Bowers & Wilkins PX7 Carbon Edition headphone review

The PX7 Carbon Edition headphone from audio titan Bowers & Wilkins is a special version of the PX7 headphone the company introduced in late 2019. It features the same carbon-fiber construction, but with a new finish. We didn’t have an opportunity to review the original PX7, so we welcomed the chance to give this new edition an in-depth listen.

These premium active noise-cancelling (ANC) headphones carry over the same 43.6mm drivers, 30-hour battery life, and software features for a list price of $400. Are they worth the $50 bump over Sony’s WH-1000XM4 (when Sony’s cans aren’t on sale, that is)? Sony’s offering is our current top pick for ANC headphones, but the PX7 are more comfortable to wear, and they deliver more accurate audio reproduction. Their higher list price, however, can be attributed mostly to luxury.

This review is part of TechHive’s coverage of the best headphones, where you’ll find reviews of competing products, plus a buyer’s guide to the features you should consider when shopping for this type of product.

Adam Patrick Murray/IDG

Premium fit and finish

From a design perspective, the PX7 Carbon Edition adds just a bit more class to the original PX7. The original Space Grey and Silver finishes look refined and classic, but the new model’s Carbon finish, combined with the diamond-cut detailing around the B&W logo plates on the ear cups, take the design up a notch—for some people. I find it to be a bit too flashy, and the band of textured fabric around each ear cup tends to gather particulate debris, which isn’t super easy to wipe away. But those are about the only aspects of this headphone that I’m not in love with.
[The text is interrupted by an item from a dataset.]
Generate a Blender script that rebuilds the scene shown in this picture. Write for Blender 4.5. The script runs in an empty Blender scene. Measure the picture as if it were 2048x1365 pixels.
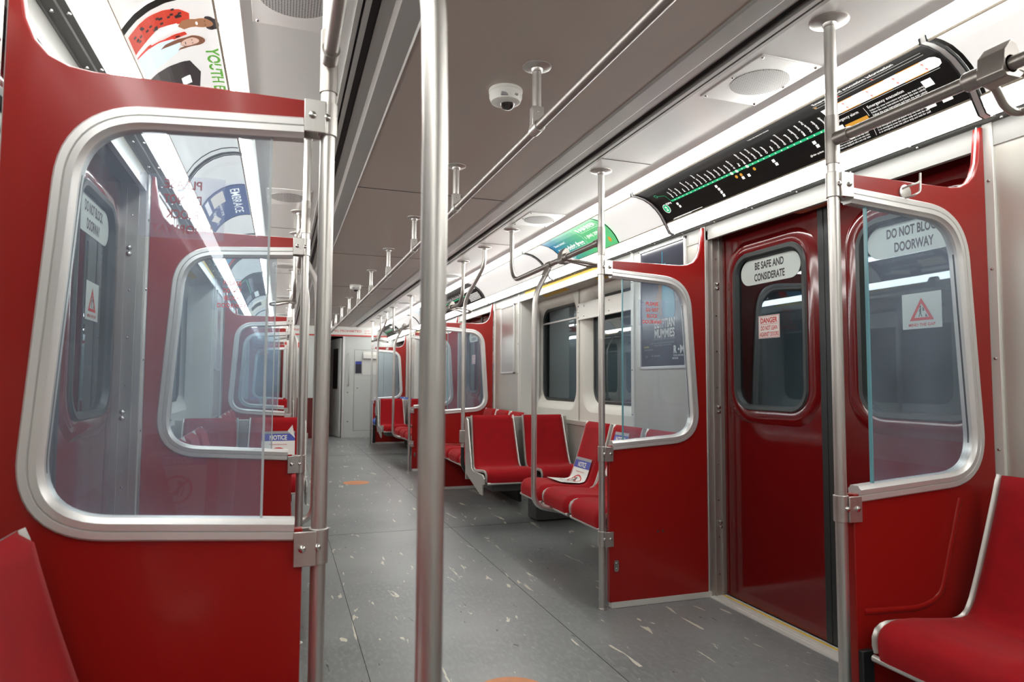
import bpy, bmesh, math, random
from mathutils import Vector, Matrix
random.seed(7)
SC = bpy.context.scene
COL = SC.collection
PI = math.pi

# ------------------------------------------------------------------ camera, world, exposure
FPX, YAW, PITCH, ROLL = 1339.85, math.radians(18.93), math.radians(3.517), math.radians(0.316)
cd = bpy.data.cameras.new('camera'); cam = bpy.data.objects.new('camera', cd); COL.objects.link(cam)
fw = Vector((math.sin(YAW)*math.cos(PITCH), math.cos(YAW)*math.cos(PITCH), math.sin(PITCH)))
rt = Vector((math.cos(YAW), -math.sin(YAW), 0)); up = rt.cross(fw)
rt2 = rt*math.cos(ROLL)+up*math.sin(ROLL); up2 = -rt*math.sin(ROLL)+up*math.cos(ROLL)
M = Matrix((rt2, up2, -fw)).transposed().to_4x4(); M.translation = Vector((-0.84, 0, 1.163))
cam.matrix_world = M
cd.sensor_width = 36; cd.lens = FPX/2048*36; cd.clip_start = 0.02; cd.clip_end = 100
cd.dof.use_dof = True; cd.dof.focus_distance = 3.0; cd.dof.aperture_fstop = 5.0
SC.camera = cam
W = bpy.data.worlds.new('world'); SC.world = W; W.use_nodes = True
W.node_tree.nodes['Background'].inputs[0].default_value = (0.55, 0.62, 0.75, 1)
W.node_tree.nodes['Background'].inputs[1].default_value = 0.03
SC.view_settings.view_transform = 'Standard'; SC.view_settings.look = 'None'
SC.view_settings.exposure = 1.12; SC.view_settings.gamma = 1.0; SC.view_settings.use_curve_mapping = False
LAMP = 11.0      # brightness of the fluorescent diffusers
CARD = 0.24      # light that comes through the back-lit cards

# ------------------------------------------------------------------ materials
def lin(r, g, b): return tuple((c/255/12.92 if c/255 <= .04045 else ((c/255+.055)/1.055)**2.4) for c in (r, g, b))+(1,)
MATS = {}
def mat(name, col=(.5,.5,.5), rough=.5, metal=0., coat=0., emit=0., spec=.5, noise=0., nscale=40., stretch=(1,1,1), bump=0., sheen=0.):
    if name in MATS: return MATS[name]
    m = bpy.data.materials.new(name); m.use_nodes = True; N = m.node_tree.nodes; L = m.node_tree.links
    b = N['Principled BSDF']; c = tuple(col[:3])+(1,)
    b.inputs['Base Color'].default_value = c; b.inputs['Roughness'].default_value = rough
    b.inputs['Metallic'].default_value = metal; b.inputs['Specular IOR Level'].default_value = spec
    b.inputs['Coat Weight'].default_value = coat; b.inputs['Coat Roughness'].default_value = .1
    if sheen: b.inputs['Sheen Weight'].default_value = sheen; b.inputs['Sheen Roughness'].default_value = .4; b.inputs['Sheen Tint'].default_value = (1,.35,.35,1)
    if emit:
        b.inputs['Emission Color'].default_value = c; b.inputs['Emission Strength'].default_value = emit
    if noise or bump:
        tc = N.new('ShaderNodeTexCoord'); mp = N.new('ShaderNodeMapping'); mp.inputs['Scale'].default_value = stretch
        nz = N.new('ShaderNodeTexNoise'); nz.inputs['Scale'].default_value = nscale; nz.inputs['Detail'].default_value = 4
        L.new(tc.outputs['Object'], mp.inputs[0]); L.new(mp.outputs[0], nz.inputs['Vector'])
        if noise:
            mr = N.new('ShaderNodeMapRange'); mr.inputs['From Min'].default_value=.1; mr.inputs['From Max'].default_value=.9
            mr.inputs['To Min'].default_value = 1-noise*1.3; mr.inputs['To Max'].default_value = 1+noise*.5
            L.new(nz.outputs['Fac'], mr.inputs[0])
            mx = N.new('ShaderNodeVectorMath'); mx.operation = 'SCALE'; mx.inputs[0].default_value = c[:3]
            L.new(mr.outputs[0], mx.inputs['Scale']); L.new(mx.outputs[0], b.inputs['Base Color'])
            m2 = N.new('ShaderNodeMapRange'); m2.inputs['From Min'].default_value=.1; m2.inputs['From Max'].default_value=.9
            m2.inputs['To Min'].default_value = rough*.85; m2.inputs['To Max'].default_value = min(1, rough*1.2)
            L.new(nz.outputs['Fac'], m2.inputs[0]); L.new(m2.outputs[0], b.inputs['Roughness'])
        if bump:
            bp = N.new('ShaderNodeBump'); bp.inputs['Strength'].default_value = bump; bp.inputs['Distance'].default_value = .002
            L.new(nz.outputs['Fac'], bp.inputs['Height']); L.new(bp.outputs[0], b.inputs['Normal'])
    MATS[name] = m; return m
def glass_mat(name, tint, haze, hazecol=(.8,.85,.9), ior=1.5):
    m = bpy.data.materials.new(name); m.use_nodes = True; N = m.node_tree.nodes; L = m.node_tree.links
    N.remove(N['Principled BSDF']); out = N['Material Output']
    tr = N.new('ShaderNodeBsdfTransparent'); tr.inputs[0].default_value = tint+(1,)
    gl = N.new('ShaderNodeBsdfGlossy'); gl.inputs['Roughness'].default_value = .01; gl.inputs[0].default_value = (.82,.92,1,1)
    fr0 = N.new('ShaderNodeFresnel'); fr0.inputs[0].default_value = ior
    ge = N.new('ShaderNodeNewGeometry'); iv = N.new('ShaderNodeMath'); iv.operation='SUBTRACT'; iv.inputs[0].default_value=1; L.new(ge.outputs['Backfacing'], iv.inputs[1])
    fr = N.new('ShaderNodeMath'); fr.operation='MULTIPLY'; L.new(fr0.outputs[0], fr.inputs[0]); L.new(iv.outputs[0], fr.inputs[1])
    mx = N.new('ShaderNodeMixShader'); L.new(fr.outputs[0], mx.inputs[0]); L.new(tr.outputs[0], mx.inputs[1]); L.new(gl.outputs[0], mx.inputs[2])
    last = mx
    if haze:
        df = N.new('ShaderNodeBsdfDiffuse'); df.inputs[0].default_value = hazecol+(1,)
        tl = N.new('ShaderNodeBsdfTranslucent'); tl.inputs[0].default_value = hazecol+(1,)
        md = N.new('ShaderNodeMixShader'); md.inputs[0].default_value = .5; L.new(df.outputs[0], md.inputs[1]); L.new(tl.outputs[0], md.inputs[2])
        nz = N.new('ShaderNodeTexNoise'); nz.inputs['Scale'].default_value = 4; nz.inputs['Detail'].default_value = 6
        tc = N.new('ShaderNodeTexCoord'); L.new(tc.outputs['Object'], nz.inputs['Vector'])
        mr = N.new('ShaderNodeMapRange'); mr.inputs['From Min'].default_value=.3; mr.inputs['From Max'].default_value=.75
        mr.inputs['To Min'].default_value = haze*.6; mr.inputs['To Max'].default_value = haze*1.6
        L.new(nz.outputs['Fac'], mr.inputs[0])
        m2 = N.new('ShaderNodeMixShader'); L.new(mr.outputs[0], m2.inputs[0]); L.new(mx.outputs[0], m2.inputs[1]); L.new(md.outputs[0], m2.inputs[2]); last = m2
    L.new(last.outputs[0], out.inputs[0]); MATS[name] = m; return m
def floor_mat():
    m = bpy.data.materials.new('speckled_vinyl'); m.use_nodes = True; N = m.node_tree.nodes; L = m.node_tree.links
    b = N['Principled BSDF']; tc = N.new('ShaderNodeTexCoord')
    def noise(scale, st, rot=0, det=3, dist=0):
        mp = N.new('ShaderNodeMapping'); mp.inputs['Scale'].default_value = st; mp.inputs['Rotation'].default_value = (0,0,rot)
        n = N.new('ShaderNodeTexNoise'); n.inputs['Scale'].default_value = scale; n.inputs['Detail'].default_value = det
        n.inputs['Distortion'].default_value = dist
        L.new(tc.outputs['Object'], mp.inputs[0]); L.new(mp.outputs[0], n.inputs['Vector']); return n
    def ramp(n, a, bb):
        r = N.new('ShaderNodeMapRange'); r.inputs['From Min'].default_value = a; r.inputs['From Max'].default_value = bb; L.new(n.outputs['Fac'], r.inputs[0]); return r
    def mixc(f, a, bcol):
        x = N.new('ShaderNodeMix'); x.data_type = 'RGBA'; L.new(f, x.inputs[0])
        if isinstance(a, tuple): x.inputs[6].default_value = a
        else: L.new(a, x.inputs[6])
        x.inputs[7].default_value = bcol; return x.outputs[2]
    big = noise(1.5, (1,1,1), 0, 5); base = mixc(ramp(big, .3, .7).outputs[0], (.150,.165,.168,1), (.245,.258,.250,1))
    fine = noise(60, (1,.35,1), 0, 4); base = mixc(ramp(fine, .45, .75).outputs[0], base, (.27,.28,.275,1))
    dk = noise(9, (3.6,1,1), .12, 2, .6); base = mixc(ramp(dk, .72, .74).outputs[0], base, (.05,.055,.06,1))
    lt = noise(3.4, (5.2,1,1), -.22, 5, .9); base = mixc(ramp(lt, .655, .668).outputs[0], base, (.62,.60,.50,1))
    lt2 = noise(16, (3.6,1,1), -.22, 4, .8); base = mixc(ramp(lt2, .715, .735).outputs[0], base, (.45,.46,.42,1))
    L.new(base, b.inputs['Base Color'])
    rr = N.new('ShaderNodeMapRange'); rr.inputs['To Min'].default_value=.24; rr.inputs['To Max'].default_value=.46; L.new(fine.outputs['Fac'], rr.inputs[0]); L.new(rr.outputs[0], b.inputs['Roughness'])
    return m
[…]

Bowers & Wilkins PX7 Carbon Edition Adam Patrick Murray/IDG

Two very different styles: Sony WH-1000XM4 (left) vs. Bowers & Wilkins PX7 Carbon Edition

Wearing the PX7 for long listening sessions is a fantastic experience. They’re smaller and lighter than Sony’s WH-1000XM4, yet their ear cups are even deeper, and their memory-foam ear cups compress less. This resulted in a tight seal around my ears without putting any pressure on my outer ears or the sides of my head, allowing me to forget I was wearing them even after hours of listening.

Bowers & Wilkins PX7 Carbon Edition Adam Patrick Murray/IDG

Sony WH-1000XM4 (left) size and style vs. Bowers & Wilkins PX7 Carbon Edition.

Pressing a single easy-to-locate button on the left-hand ear cup cycles through the various noise cancellation modes. There are almost too many buttons on the right-hand, though. You’ll find a sliding power switch that doubles as the Bluetooth pairing trigger, plus three control buttons that tend to blur together under your fingertip.

There are two buttons for adjusting volume up and down, but the one in the middle performs a host of tasks, starting with play/pause (one press), track forward (two presses), and previous track (three presses). This same button is also used for answering, muting, ending, toggling between two phone calls, and merging two calls—all depending on how many times you push the button. I never got completely comfortable with it or its location.

Bowers & Wilkins PX7 Carbon Edition Adam Patrick Murray/IDG

Button and port placement is mostly on right earcup.

There’s a USB-C port for charging the headphone’s battery, and an LED indicator reports the battery level (green, amber, or red). B&W says you should expect 30 hours of battery life, but my experience was just short of that mark (listening with active noise cancellation at its highest setting 80 percent of the time). A rapid-charge feature yields five hours of listening with just a 15-minute charge—and you can listen to music while charging if you plug the USB cable into a computer (the headphone will operate as a USB audio device).

If you have a favorite outboard DAC, you can plug the headphone into it using a 3.5mm analog audio cable, but the headphone’s battery will need to be charged. All this falls close to what Sony offers on the WH-1000XM4, so B&W has nothing on the competition on that score.